The extremely important and significant distinction between contemporary, fluctuating variations and successive, constant mutations was first drawn by Waagen, who says of them: “One must therefore distinguish strictly between varieties in space and those in time. To describe the former, the long-used name ‘variety’ will suffice, for the latter, on the other hand, I would propose, for the sake of brevity, a new term, ‘mutation.’ A species as such, with reference to its connection with earlier or later forms, may be conceived and regarded as a mutation. But also in regard to the value of these two concepts, just established (variety and mutation), an entirely different value is displayed on closer consideration. While the former appears extremely vacillating, of small systematic value, the latter, even though in minute characteristics, is extremely constant and always to be recognized with certainty.”[23]
The same conception was adopted and elaborated by Neumayr: “Still other characteristics appear, which mark mutations as something different from varieties, especially that, as a rule, there is a definite direction of mutation in each series, the same characters changing in the same sense through a considerable succession of strata.”[24]

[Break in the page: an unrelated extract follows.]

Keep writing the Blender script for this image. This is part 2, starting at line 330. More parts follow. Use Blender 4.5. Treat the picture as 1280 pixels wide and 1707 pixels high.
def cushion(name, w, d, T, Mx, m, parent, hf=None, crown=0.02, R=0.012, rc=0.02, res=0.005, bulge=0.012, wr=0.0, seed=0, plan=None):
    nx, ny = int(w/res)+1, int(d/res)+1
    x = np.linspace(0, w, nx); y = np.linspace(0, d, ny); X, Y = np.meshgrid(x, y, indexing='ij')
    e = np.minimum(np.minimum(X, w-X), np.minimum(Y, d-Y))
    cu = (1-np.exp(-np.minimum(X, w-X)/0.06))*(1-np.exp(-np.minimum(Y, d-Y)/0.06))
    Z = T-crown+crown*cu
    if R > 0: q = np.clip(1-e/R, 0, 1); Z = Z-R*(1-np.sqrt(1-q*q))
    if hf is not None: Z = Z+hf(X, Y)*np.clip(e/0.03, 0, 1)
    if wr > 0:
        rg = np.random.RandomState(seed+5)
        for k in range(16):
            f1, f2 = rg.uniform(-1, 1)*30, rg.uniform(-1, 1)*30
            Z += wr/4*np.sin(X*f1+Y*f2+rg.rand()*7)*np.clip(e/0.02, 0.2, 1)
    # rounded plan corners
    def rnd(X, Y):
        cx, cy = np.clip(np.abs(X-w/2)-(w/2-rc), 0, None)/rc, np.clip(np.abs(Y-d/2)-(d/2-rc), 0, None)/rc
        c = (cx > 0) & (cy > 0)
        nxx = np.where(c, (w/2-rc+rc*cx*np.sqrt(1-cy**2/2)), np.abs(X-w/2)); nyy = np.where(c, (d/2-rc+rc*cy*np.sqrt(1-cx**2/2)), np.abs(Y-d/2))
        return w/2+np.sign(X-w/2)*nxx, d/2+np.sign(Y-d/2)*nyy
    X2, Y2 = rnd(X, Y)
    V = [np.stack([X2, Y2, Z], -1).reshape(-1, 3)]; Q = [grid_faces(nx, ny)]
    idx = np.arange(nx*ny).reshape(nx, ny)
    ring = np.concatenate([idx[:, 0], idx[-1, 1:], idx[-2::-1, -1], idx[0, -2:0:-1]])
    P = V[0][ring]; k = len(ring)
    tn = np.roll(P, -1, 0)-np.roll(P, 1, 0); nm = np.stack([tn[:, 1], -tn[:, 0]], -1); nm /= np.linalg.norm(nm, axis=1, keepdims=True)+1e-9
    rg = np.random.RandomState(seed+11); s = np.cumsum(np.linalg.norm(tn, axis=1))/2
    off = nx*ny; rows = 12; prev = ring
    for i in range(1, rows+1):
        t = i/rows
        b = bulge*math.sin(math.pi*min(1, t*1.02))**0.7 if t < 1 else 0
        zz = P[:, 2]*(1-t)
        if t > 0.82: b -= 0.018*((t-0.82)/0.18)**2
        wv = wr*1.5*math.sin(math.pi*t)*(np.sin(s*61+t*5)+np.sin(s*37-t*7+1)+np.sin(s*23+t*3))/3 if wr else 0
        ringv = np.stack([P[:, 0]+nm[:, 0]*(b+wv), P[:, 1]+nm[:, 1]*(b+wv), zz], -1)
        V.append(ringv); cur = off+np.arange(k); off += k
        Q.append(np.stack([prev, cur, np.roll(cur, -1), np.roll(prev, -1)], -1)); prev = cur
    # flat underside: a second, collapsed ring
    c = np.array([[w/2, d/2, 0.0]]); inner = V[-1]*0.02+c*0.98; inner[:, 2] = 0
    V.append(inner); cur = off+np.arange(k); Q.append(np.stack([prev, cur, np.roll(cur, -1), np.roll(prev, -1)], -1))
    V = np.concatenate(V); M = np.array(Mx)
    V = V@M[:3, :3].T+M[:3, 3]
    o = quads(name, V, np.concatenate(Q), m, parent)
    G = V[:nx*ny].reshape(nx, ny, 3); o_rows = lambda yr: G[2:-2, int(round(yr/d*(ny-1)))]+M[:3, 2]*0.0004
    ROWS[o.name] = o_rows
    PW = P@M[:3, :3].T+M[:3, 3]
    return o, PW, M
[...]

Whether development was continuous or discontinuous, there is no reason to suppose that the amount and rate of modification were always constant. On the contrary, there is strong evidence that at times of great climatic or geographical changes, or when a region was invaded by a horde of immigrants, widespread readjustments were accomplished with comparative rapidity. Indeed, such periods of relatively quick changes have long seemed to be implied by the facts of the palæontological records.